In Hawaii, Kanaka 'ole was famous for her willingness to share her knowledge with all who sincerely desired to learn. Na Hoku Hanohano Award-winning kumu hula Lehua Kawaikapuokalani, who is also known as Kawaikapuokalani Hewett, was one of her students at UH-Hilo in the 1970s. Communicating in an email, he fondly recalled "her humility, aloha and her ability to embrace all in her presence. She was a true embodiment of the 'olelo noeau (proverb ), 'e wehe ka umauma i akea, ' 'open your heart as wide as you can.'"

Grammy Award winner George Kahumoku Jr., said in an email that Kanaka 'ole led by example in getting other cultural practitioners to share their knowledge outside their families and beyond Hawaii's shores.

"She encouraged me to teach slack key guitar to not only kanaka maoli, or native Hawaiian, but also to anyone who was interested. She opened up the floodgates of teaching hula, language, ­Hawaiian culture, and arts and crafts to anyone who was interested even though they did not have the koko, or ­Hawaiian blood. ... She came from a place of aloha and taught us aloha, and we shared the aloha she taught us with the world !"
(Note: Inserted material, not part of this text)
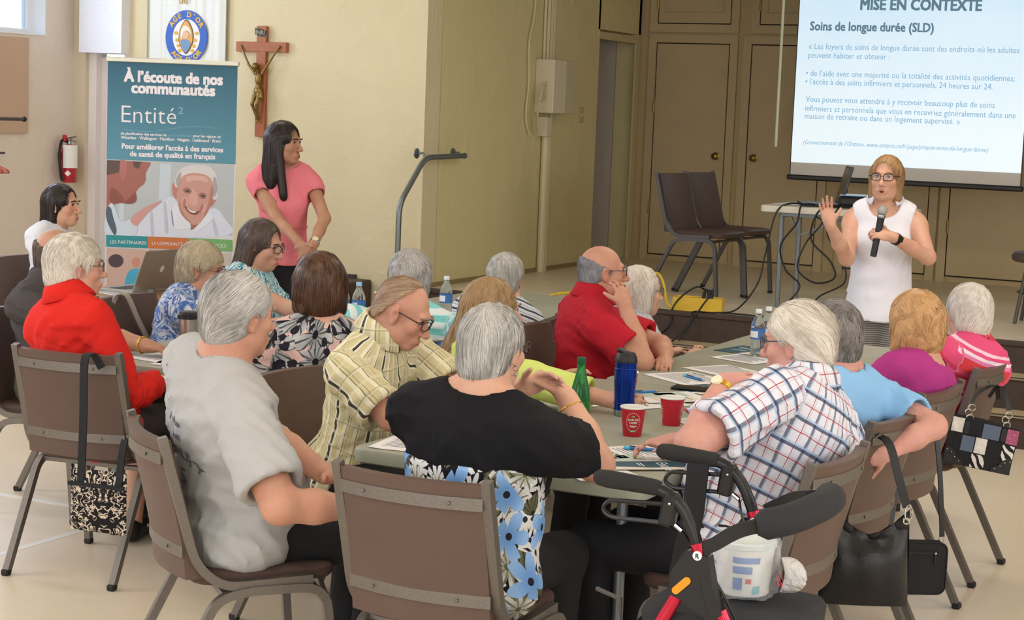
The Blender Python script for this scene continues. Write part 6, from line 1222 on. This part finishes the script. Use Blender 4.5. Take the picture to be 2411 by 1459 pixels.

Acceptance was also ­foremost in the thoughts of musician Christy Lassiter, who is part-Native Hawaiian and learned hula from Kanaka 'ole on the Big Island.

For Lassiter, who traces her Hawaiian genealogy back more than 1, 000 years, and whose Caucasian ancestors came to Hawaii more than 200 years ago, Kanaka 'ole's willingness to teach someone who looked like "a little haole girl " is another tribute to her greatness.

"She would make room for people like me, who's a fair Hawaiian, and not keep me back because I didn't have black hair and brown eyes, " Lassiter said. "Her kindness permeated our community. She wasn't self serving, she was community serving, and she was kind when we were a world in turmoil with Vietnam still nipping at our heels. I think that is huge."